加藤 志織(准教授)2018年3月卒業時の講評

年月 2018年3月
卒業研究の提出お疲れさまです。本科目を担当しています教員の加藤志織です。

まずは卒業が決まったみなさん、おめでとうございます!1年次入学・3年次編入学共に、これまでの道のりは決して楽なものではなかったと思います。ここまで学習を積み重ねてこられた、その努力に心より敬意を評します。

では、私が担当した卒業研究の総評をおこないます。すでにお渡ししている個別のレポート査読結果(点数と講評文)とあわせて復習にお役立てください。

今回も興味深いさまざまな事例を取り上げて文化資産評価報告書を作成していただきました。それぞれに読み応えのあるレポートでした。

ただ、課題で求められている条件にそった論述が十分にできていないレポートが散見されました。レポートには必ず以下の5点、すなわち「基本データ」・「事例の評価ポイント」・「歴史的な背景」・「国内外の他の同様事例に比べて特筆されるポイント」・「今後の展望」を明記していただくことになっています。

しかし、基本データが不十分なもの、事例の評価ポイントが不明確なもの、歴史的背景の説明が不十分なもの、あるいは歴史的背景のみを必要以上に説明したもの、同様事例との比較が不明確なレポートが今回もありました。定められた要件を満たすレポートを書くように心がけてください。

本科目では、各自の関心・興味にしたがって文化資産評価報告書の作成をしていただくことになっています。その際、誰かの意見ではなく、自分自身のものの見方や考え方を客観的に論じていただくことが重要です。第三者の調査結果や考察結果に依拠しただけのレポートは課題の趣旨に反します。

ですが、既知の情報等をまとめた段階のレポート、事例の概要を紹介しているにすぎないレポートがいくつかありました。また3200字程度の紙幅で論述できることには限界があります。事例の選択は言うに及ばず、論点も可能な限り絞り込まなければ具体的で踏み込んだ考察になりません。「○○地方の□□産業について」というような漠然としたものではなく、「○○工房の□□製品にみられる商品開発」のように限定する必要があります。

論証方法についても述べておきます。取り上げた事例に関係する個人や団体がWEBや書籍等で述べていることを、そのまま何の検証もしないで論拠に挙げることには問題があります。

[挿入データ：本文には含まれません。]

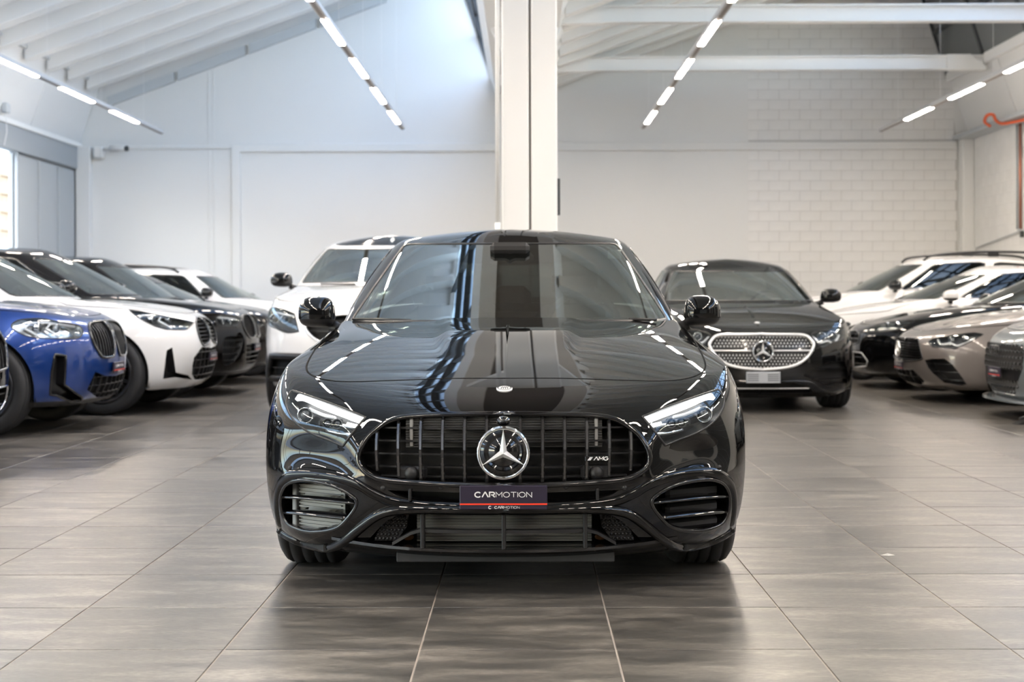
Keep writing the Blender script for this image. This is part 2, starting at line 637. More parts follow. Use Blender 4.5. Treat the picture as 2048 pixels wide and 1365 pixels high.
# roof: two sloping decks, their rafters, ridge glazing, valley beam
def roof_bay(idx, e, r, v):
    n = Vector((r[0] - e[0], r[1] - e[1])).normalized()
    up_ = (-n.y, n.x)
    c = sroot('ceiling_%d' % idx)
    MB().prism([e, r, (r[0] + up_[0] * .12, r[1] + up_[1] * .12), (e[0] + up_[0] * .12, e[1] + up_[1] * .12)], 1, YF, YB).obj('roof_deck', CEIL, c)
    d = .36
    rf = MB().prism([(e[0], e[1] + .02), (r[0], r[1] + .02), (r[0] - up_[0] * d * .4, r[1] - up_[1] * d), (e[0] - up_[0] * .02, e[1] - up_[1] * d + .1)], 1, -.13, .13).mesh(CEIL)
    y = 26.25
    while y > YF:
        link('rafter', rf, c, (0, y, 0))
        y -= 1.08
    # strip of lighting conduit / lintel along the gable
    g = sroot('window_%d' % (20 + idx))
    w = Vector((v[0] - r[0], v[1] - r[1]))
    pn = Vector((-w.y, w.x)).normalized() * .05
    y = YB
    k = 0
    pm = MB().add([(r[0], -1.04, r[1]), (v[0], -1.04, v[1]), (v[0], 1.04, v[1]), (r[0], 1.04, r[1])], [(0, 1, 2, 3)]).mesh(PANE)
    pg = MB().add([(r[0], -1.04, r[1]), (v[0], -1.04, v[1]), (v[0], 1.04, v[1]), (r[0], 1.04, r[1])], [(0, 1, 2, 3)]).mesh(mat('grey_sheet', (.17, .18, .185), .6))
    q_ = (r[0] + w.x * .76 - .02, r[1] + w.y * .76)
    ps = MB().add([(q_[0], -1.04, q_[1]), (v[0] - .02, -1.04, v[1]), (v[0] - .02, 1.04, v[1]), (q_[0], 1.04, q_[1])], [(0, 1, 2, 3)]).mesh(mat('grey_sheet'))
    mm = MB().prism([(r[0] - pn.x, r[1] - pn.y), (v[0] - pn.x, v[1] - pn.y), (v[0] + pn.x, v[1] + pn.y), (r[0] + pn.x, r[1] + pn.y)], 1, -.05, .05).mesh(DARKST)
    while y > YF:
        if idx == 2:
            # lower strip and the end bay are closed with grey sheets
            link('pane' if y < 23 else 'sheet', pm if y < 23 else pg, g, (0, y - 1.08, 0))
            link('sheet', ps, g, (0, y - 1.08, 0))
        else:
            link('pane', pm, g, (0, y - 1.08, 0))
        link('mullion', mm, g, (0, y, 0))
        y -= 2.16
    for t in (0.02, .34, .66, .98):
        q = (r[0] + w.x * t, r[1] + w.y * t)
        MB().box((q[0] - .05, YF, q[1] - .045), (q[0] + .05, YB, q[1] + .045), .01).obj('rail', DARKST if 0.1 < t < .9 else WHITE, g)
    return c


roof_bay(1, EAVE_L, RID_L, VAL_L)
roof_bay(2, EAVE_R, RID_R, VAL_R)
struct('trim_5', MB().prism([(-.62, 5.2), (-.5, 4.95), (.5, 4.95), (.64, 5.22), (.6, 5.36), (-.55, 5.36)], 1, YF, YB), SOFFIT)
struct('trim_6', MB().prism([(-.66, 5.25), (-.52, 4.93), (-.3, 4.93), (-.3, 4.97), (-.5, 5.0), (-.6, 5.27)], 1, YF, YB).prism([(.68, 5.25), (.52, 4.93), (.3, 4.93), (.3, 4.97), (.5, 5.0), (.62, 5.27)], 1, YF, YB), WHITE)
# gable flashing strip along the left roof edge on the back wall
tl = sroot('trim_7')
for k in range(4):
    a = -7.9 + k * 1.35
    za = lambda x: 5.17 + SL * (x + 8.05)
    MB().prism([(a, za(a) - .52), (a + 1.27, za(a + 1.27) - .52), (a + 1.27, za(a + 1.27) - .34), (a, za(a) - .34)], 1, YB - .1, YB).obj('cover_strip', GREYL, tl)

# columns and tie beams
def column(n, y):
    c = sroot('column_%d' % n)
    MB().box((-.18, y - .22, 0), (.044, y + .22, 5.0), .012).obj('column_leaf', WHITE, c)
    MB().box((.062, y - .22, 0), (.277, y + .22, 5.0), .012).obj('column_leaf', WHITE, c)
    MB().box((.03, y - .17, 0), (.08, y + .2, 5.0)).obj('groove', mat('groove_grey', (.3, .29, .27), .8), c)
    MB().prism([(-.18, 5.0), (-.18, 4.3), (-.5, 5.0)], 1, y - .1, y + .1).obj('bracket', WHITE, c)
    MB().prism([(.277, 5.0), (.277, 4.0), (.56, 5.0)], 1, y - .1, y + .1).obj('bracket', WHITE, c)


for n, y in enumerate((11.9, 20.5, 24.8)):
    column(n + 1, y)


def tie_beam(n, y):
    b = MB()
    z0, z1 = 5.0, 5.25
    b.box((.5, y - .09, z0), (8.0, y + .09, z0 + .022))
    b.box((.5, y - .09, z1 - .022), (8.0, y + .09, z1))
    b.box((.5, y - .012, z0), (8.0, y + .012, z1))
    o = struct('beam_%d' % n, b, WHITE)
    MB().prism([(.42, 4.985), (1.15, 4.99), (1.15, 5.26), (.5, 5.26)], 1, y - .095, y + .095).obj('end_plate', WHITE, o)
    MB().prism([(7.35, 4.99), (8.02, 4.985), (8.02, 5.05), (7.75, 5.26), (7.35, 5.26)], 1, y - .095, y + .095).obj('end_plate', WHITE, o)


for n, y in enumerate((24.8, 20.5, 16.2, 11.9, 7.6, 3.3, -1.0)):
    tie_beam(n + 1, y)

# down pipe beside the column
t = thing('water_pipe', 'thin white water pipe running down beside the white column', 'pipe', (-.212, 11.6, 1.4))
MB().tube([(0, 0, 0.25), (0, 0, 3.7)], .018, 10).obj('pipe', WHITE, t)
MB().ball((0, -.02, .16), .035).tube([(0, 0, .1), (0, 0, .25)], .024, 10).obj('valve', WHITE, t)
MB().tube([(0, 0, .12), (.03, 0, -.02), (.05, .05, -.1)], .014, 8).obj('elbow', WHITE, t)
# clipboard-like dark box on the far side of the column
tag(MB().box((.277, 11.72, 1.72), (.30, 11.82, 2.02), .004).obj('wall_box', DARKST), 'small dark box fixed to the side of the white column', 'box')

# suspended light tracks
RAIL = mat('white_track_rail', (.62, .62, .62), .4)
RAILD = mat('track_grey', (.28, .24, .22), .5)
LAMP = mat('lamp_diffuser', (1, 1, 1), .5, emit=(1.0, .87, .73), es=LAMP_STRENGTH)
lamp_me = MB().box((-.037, -.73, -.006), (.037, .73, .005), .005).mesh(LAMP)


def track(x, label, ends, first):
    t = thing('light_track', label, 'light', (x, ends[0], 4.0), 0, 'suspended light tracks')
    Ln = ends[1] - ends[0]
    MB().box((-.045, 0, 0.0), (.045, Ln, .06), .008).obj('rail', RAIL, t)
    MB().box((-.02, 0, -.006), (.02, Ln, .0)).obj('power_strip', RAILD, t)
    y = first
    while y - .73 > ends[0]:
        link('lamp', lamp_me, t, (0, y - ends[0], -.006))
        y -= 2.45
    y = ends[1] - 1.2
    while y > ends[0]:
        k = EAVE_L[1] + SL * (x + 8.05) if x < 0 else EAVE_R[1] + SL * (x - .58)
        MB().tube([(0, y - ends[0], .05), (0, y - ends[0], k - 4.0)], .003, 4).obj('suspension_wire', WHITE, t)
        y -= 2.45


track(-6.45, 'suspended white light track nearest the grey window wall', (-7.5, 25.3), 22.95)
track(-2.11, 'suspended light track over the aisle on the window side of the column', (-7.5, 24.8), 23.15)
track(2.08, 'suspended light track under the steel tie beams beside the column', (-7.5, 24.8), 23.3)
track(6.36, 'suspended light track nearest the painted block right wall', (-7.5, 25.4), 22.95)

# small fittings on the walls
t = thing('security_camera', 'small white security camera on the corner of the back wall', 'camera', (-8.05, YB - .1, 3.84))
MB().box((-.09, -.1, -.12), (.09, .1, .1), .02).obj('mount_box', WALL, t)
MB().tube([(.09, -.05, .05), (.32, -.12, .06)], .03, 8).obj('arm', WALL, t)
MB().tube([(.25, -.1, .06), (.56, -.2, .05)], .06, 12).obj('housing', WALL, t)
MB().tube([(.56, -.2, .05), (.6, -.213, .05)], .05, 12).obj('lens', DARKST, t)
t = thing('sensor_box', 'small pale sensor box above the grey window header', 'sensor', (-8.36, 22.9, 4.06))
MB().box((-.05, -.08, 0), (.05, .08, .16), .015).obj('case', GREYL, t)
MB().tube([(0.0, 0, 0), (0, .04, -.3), (-.03, .0, -.52)], .006, 5).obj('cable', WHITE, t)
t = thing('conduit', 'grey cable conduits with a copper pipe on the right wall', 'conduit', (8.405, 24.3, 2.1))
MB().tube([(0, 0, .1), (0, 0, 1.88)], .016, 6).obj('pipe', GREYF, t)
MB().tube([(0, -.16, .1), (0, -.16, 1.88)], .022, 6).obj('pipe', mat('copper', (.42, .16, .1), .4, .6), t)
MB().tube([(0, -.16, .12), (0, -.02, .05), (0, 2.2, -.14)], .014, 6).obj('pipe', GREYL, t)
MB().box((-.03, -.3, -.05), (.015, -.2, .06), .008).obj('clip', DARKST, t)

# outside, seen through the left glazing: paving, timber canopy, hedge
struct('ground_outside', MB().box((-60, -50, -.3), (XL - .2, 70, -.06)), mat('pale_paving', (.48, .46, .43), .8))
TIM = noisy('timber', (.50, .32, .18), (.62, .43, .27), 2.5, .6, stretch=(.3, 3, 3))
t = thing('timber_canopy', 'warm timber canopy seen through the left window', 'canopy', (-17, 30, 0))
MB().box((-.4, -70, 2.7), (-.2, 30, 5.6), .01).obj('fascia', TIM, t)  # lengthened out of view to block low sky from the car's reflections
for k in range(5):
    MB().box((-.2, -70, 2.75 + k * .6), (-.1, 30, 3.1 + k * .6), .01).obj('beam', TIM, t)
for k in range(12):
    MB().box((-.3, -20 + k * 4, -.06), (-.05, -19.8 + k * 4, 5.6), .01).obj('post', TIM, t)
for y in (34.0, 46.0):  # added fill lights that brighten the timber; no fixtures known there
    ld = bpy.data.lights.new('timber_fill_light', 'AREA')
    ld.shape, ld.size, ld.size_y, ld.energy, ld.color = 'RECTANGLE', 8.0, .4, 22, (1, .86, .68)
    lo_ = bpy.data.objects.new('timber_fill_light', ld)
    COL.objects.link(lo_)
    lo_.location = (-14.2, y, 5.6)
    lo_.rotation_euler = (0, math.radians(58), math.pi)
    lo_.rotation_euler = Vector((-2.9, 0, -1.6)).to_track_quat('-Z', 'X').to_euler()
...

当事者が語っているから、「事実」ということにはなりません。その発言内容が妥当であるのか、嘘や事実誤認あるいは誇張はないのか、きちんと確認し、その結果を踏まえた上でレポートに記述してください。

また、説得力のある論述をおこなう際には、多くの場合、事例に近づいてみる必要があります。製品であれば、実際に手に取ってみる、使用してみる、イベントであれば参加してみることが肝要です。実体験による裏打ちがない論考は浅薄なものにしかなりません。

最後にレポートの体裁上の問題点についても述べておきます。図版等の資料を付けていただくことは結構ですが、付けるのであれば、それがレポート本文の具体的にどの箇所を補足するものであるのかを示してください。先行研究や他人が作成した資料等を参照して書いた箇所には論文作法にしたがって註を付ける必要もあります。こうした点をきちんと認識しましょう。

卒業後も学びは続きます。芸術教養に磨きをかけて、これからの人生に活用していただければ幸いです。みなさんの今後の活躍を期待しています!